Exercise directions
Will you return, word for word, only the lines from the top of the data below down to and including the one with "from mathutils import Vector as V, Matrix"?
☆ ☆ ☆ ☆ ☆ ☆ ☆
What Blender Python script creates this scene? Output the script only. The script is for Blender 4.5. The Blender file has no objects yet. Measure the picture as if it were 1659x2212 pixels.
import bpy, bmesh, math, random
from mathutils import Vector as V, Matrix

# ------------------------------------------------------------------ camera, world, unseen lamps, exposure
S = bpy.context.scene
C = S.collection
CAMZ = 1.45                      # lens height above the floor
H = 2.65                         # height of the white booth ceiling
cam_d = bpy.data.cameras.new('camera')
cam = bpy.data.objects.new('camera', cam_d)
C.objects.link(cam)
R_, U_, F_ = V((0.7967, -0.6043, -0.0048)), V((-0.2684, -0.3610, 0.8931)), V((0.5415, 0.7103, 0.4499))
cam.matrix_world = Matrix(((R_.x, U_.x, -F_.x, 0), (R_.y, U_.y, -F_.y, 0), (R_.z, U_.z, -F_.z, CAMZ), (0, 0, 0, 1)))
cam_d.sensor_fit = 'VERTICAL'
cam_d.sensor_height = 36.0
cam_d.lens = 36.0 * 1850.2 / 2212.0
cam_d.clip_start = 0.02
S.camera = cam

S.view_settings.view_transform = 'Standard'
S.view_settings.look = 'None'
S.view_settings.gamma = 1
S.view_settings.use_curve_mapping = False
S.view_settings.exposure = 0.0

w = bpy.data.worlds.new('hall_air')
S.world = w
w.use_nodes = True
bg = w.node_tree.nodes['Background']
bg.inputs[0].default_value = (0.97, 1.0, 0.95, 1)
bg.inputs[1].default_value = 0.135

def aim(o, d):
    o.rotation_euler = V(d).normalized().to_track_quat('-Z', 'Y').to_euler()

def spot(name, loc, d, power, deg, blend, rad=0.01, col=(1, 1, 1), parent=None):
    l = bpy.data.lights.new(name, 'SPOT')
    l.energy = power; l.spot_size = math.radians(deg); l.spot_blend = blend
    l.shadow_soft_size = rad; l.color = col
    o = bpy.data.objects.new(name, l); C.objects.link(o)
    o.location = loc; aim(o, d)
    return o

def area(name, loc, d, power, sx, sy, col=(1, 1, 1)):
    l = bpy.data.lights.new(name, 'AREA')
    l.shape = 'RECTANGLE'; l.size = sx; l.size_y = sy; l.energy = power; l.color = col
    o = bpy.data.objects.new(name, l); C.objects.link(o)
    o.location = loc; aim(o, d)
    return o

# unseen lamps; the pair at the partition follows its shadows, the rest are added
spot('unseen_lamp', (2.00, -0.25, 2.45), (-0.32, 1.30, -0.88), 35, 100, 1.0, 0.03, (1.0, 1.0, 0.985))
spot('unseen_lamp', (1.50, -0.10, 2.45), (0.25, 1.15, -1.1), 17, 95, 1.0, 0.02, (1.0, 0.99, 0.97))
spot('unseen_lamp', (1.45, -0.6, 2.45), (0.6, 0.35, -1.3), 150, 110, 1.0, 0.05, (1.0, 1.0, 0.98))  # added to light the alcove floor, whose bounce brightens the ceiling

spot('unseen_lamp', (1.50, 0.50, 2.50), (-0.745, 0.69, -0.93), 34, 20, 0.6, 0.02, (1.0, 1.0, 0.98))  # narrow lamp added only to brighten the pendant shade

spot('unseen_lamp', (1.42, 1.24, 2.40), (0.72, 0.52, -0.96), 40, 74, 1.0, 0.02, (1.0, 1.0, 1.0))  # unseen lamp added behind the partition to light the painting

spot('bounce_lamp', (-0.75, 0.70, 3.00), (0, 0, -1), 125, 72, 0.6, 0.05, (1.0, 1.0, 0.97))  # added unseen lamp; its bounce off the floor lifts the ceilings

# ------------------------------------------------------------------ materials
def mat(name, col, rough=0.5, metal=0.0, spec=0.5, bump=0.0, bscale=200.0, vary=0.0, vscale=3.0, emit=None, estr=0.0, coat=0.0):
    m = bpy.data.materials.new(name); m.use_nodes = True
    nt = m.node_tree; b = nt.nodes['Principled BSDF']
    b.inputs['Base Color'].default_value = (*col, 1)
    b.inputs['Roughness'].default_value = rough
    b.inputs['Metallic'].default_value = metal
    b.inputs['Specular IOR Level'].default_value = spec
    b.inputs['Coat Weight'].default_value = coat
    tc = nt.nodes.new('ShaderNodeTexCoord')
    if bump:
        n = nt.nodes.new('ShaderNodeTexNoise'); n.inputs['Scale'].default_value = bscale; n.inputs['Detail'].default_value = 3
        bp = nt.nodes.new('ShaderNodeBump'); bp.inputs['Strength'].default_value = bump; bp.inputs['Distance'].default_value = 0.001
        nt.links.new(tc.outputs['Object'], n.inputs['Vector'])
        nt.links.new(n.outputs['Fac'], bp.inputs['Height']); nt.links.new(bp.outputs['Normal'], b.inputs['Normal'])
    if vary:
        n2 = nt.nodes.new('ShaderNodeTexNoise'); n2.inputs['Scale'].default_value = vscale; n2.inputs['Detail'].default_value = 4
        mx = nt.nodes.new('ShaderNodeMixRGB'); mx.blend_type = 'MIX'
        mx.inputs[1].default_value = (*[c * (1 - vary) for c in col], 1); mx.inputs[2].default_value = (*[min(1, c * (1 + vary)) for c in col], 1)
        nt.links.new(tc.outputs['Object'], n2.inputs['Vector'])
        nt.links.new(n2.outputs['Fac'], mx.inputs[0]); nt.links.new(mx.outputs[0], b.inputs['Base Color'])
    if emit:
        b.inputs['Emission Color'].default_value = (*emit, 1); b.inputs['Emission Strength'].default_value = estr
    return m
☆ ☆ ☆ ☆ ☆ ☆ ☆
Finished answer
What Blender Python script creates this scene? Output the script only. The script is for Blender 4.5. The Blender file has no objects yet. Measure the picture as if it were 1659x2212 pixels.
import bpy, bmesh, math, random
from mathutils import Vector as V, Matrix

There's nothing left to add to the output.